Opinion
Rehearing Denied Dec. 19, 1962.
Page 912
Vaughan & Vaughan, San Antonio, for appellant.
Green, Green & Willey, Robert B. Thornton, Preston H. Dial, Jr., San Antonio, for appellees.
POPE, Justice.
Nathan Alterman Electric Company sued the City of San Antonio for damages to its truck. In a trial before the court, judgment was rendered for the defendants. Electric Company urges that the trial court erred in failing to file its findings of fact and conclusions of law; that the judgment is not supported by any evidence, and is against the great weight of the evidence.
Electric Company requested findings and conclusions seventeen days after judgment. Rule 296, Texas Rules of Civil Procedure, states that the request should be made within ten days after rendition of judgment. The statement of facts is short and we have examined it in its entirety. From the record, no prejudice to the plaintiff accrued by the mere failure to file findings. Tippit v. Tippit, Tex.Civ.App., 360 S.W.2d 177; McClendon v. McClendon, Tex.Civ.App., 289 S.W.2d 640; Brown v. Thrower, Tex.Civ.App., 256 S.W.2d 962.
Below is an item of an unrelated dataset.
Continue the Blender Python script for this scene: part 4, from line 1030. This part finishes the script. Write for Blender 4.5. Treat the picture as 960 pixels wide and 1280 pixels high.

The record discloses that the Electric Company's pick-up truck was going north, followed by City's garbage truck. In a sparsely settled area, the Electric Company's truck turned to the left across the highway. The driver hesitatingly stated that he gave a signal with his hand, but stated that it would be seen with great difficulty because the vehicle was rigged with large bins on either side for carrying equipment. The driver of City's garbage truck stated he was passing the pick-up, did not see a signal, and the pick-up turned across the road in front of him. A disinterested investigator stated that the Electric Company's driver told him that he did not give a signal of his turn.
The evidence is full and complete in support of the Electric Company driver's contributory negligence.
The judgment for defendants is affirmed.